Population Urged to Retain Dollars

MTA currency exchange board at Belorussky Station showing the euro has overtaken the dollar for the first time since February 2000.
The government warned dollar-hoarding Russians not to rush exchange points Tuesday as the dollar dipped lower than the euro for the first time in 2 1/2 years.

"In any situation, the main thing is to avoid abrupt movements," Alexei Volin, the Cabinet's deputy chief of staff, was quoted by RIA Novosti as saying. "Mass dumping of the dollar would be the greatest mistake now."

The Central Bank set Wednesday's official ruble rates at 31.48 to the dollar and 31.66 to the euro, making the European currency more expensive than the greenback for the first time since February 2000.

With an estimated $50 billion to $70 billion under their mattresses, Russians are believed to hold more cash dollars than anyone but Americans and tend to react quickly to any news that could affect the exchange rate.

Oleg Kuznetsov, head analyst at the Moscow Interbank Currency Exchange, said euro buying has increased gradually in recent weeks as the dollar has drifted down and the vacation season heats up. "Nonetheless, the dollar market remains about 20 times larger than the euro market," he said.

Economists say a weaker dollar could actually help the economy. "Overall, it could be positive for Russia," said Peter Westin, economist at investment bank Aton. "Russia's competitiveness could grow by 10 percent to 13 percent."

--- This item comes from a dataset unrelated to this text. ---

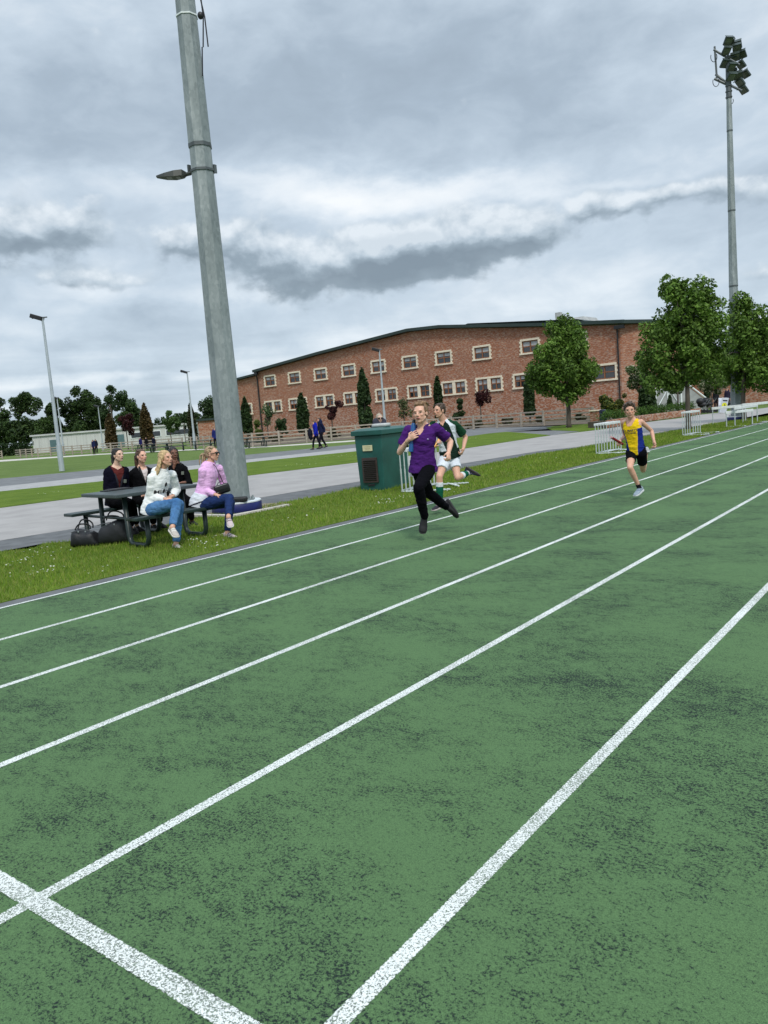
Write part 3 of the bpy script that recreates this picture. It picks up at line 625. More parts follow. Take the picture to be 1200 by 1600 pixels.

Since the economy is so dollarized, the weakening of the dollar has pulled the ruble down with it. As a result, not only has real ruble appreciation against the dollar slowed, but the ruble has depreciated against other foreign currencies. "This puts a lid on euro-zone imports," said Niclas Sundstrom, chief strategist for Citigroup in London, adding that exports to the single-currency region may even increase.

The euro zone accounts for about 37 percent of total imports to Russia. About 60 percent of the nation's exports are dollar-denominated natural resources, but they are priced in the global market and thus do not react strongly to exchange rate movements, Sundstrom said.

Finance Minister Alexei Kudrin said Tuesday that although dollar-euro parity could cost the country an additional $400 million in debt payments this year, no changes to the budget would be required. Much of the government's roughly $150 billion debt is denominated in euros, including more than half of the $35 billion Paris Club debt and $2 billion in Eurobonds, Westin said.

"The government is well hedged against any increase in debt payments," Westin said. The price of gold, which makes up about 10 percent of the Central Bank's $42 billion in international reserves, has increased by about 13 percent this year, and exports have grown as well, which could provide an additional $170 million to the budget, he said.

Additionally, the government collects export duties denominated in euros, which could generate another $200 million, Westin said.

Kudrin said the Central Bank is unlikely to change its policy in accumulating reserves. "The growth of the euro cannot be called a constant and stable tendency, as it is related not to a significant strengthening of the European economy, but to some emerging signs of distrust in the American [economy]," news agencies quoted him as saying.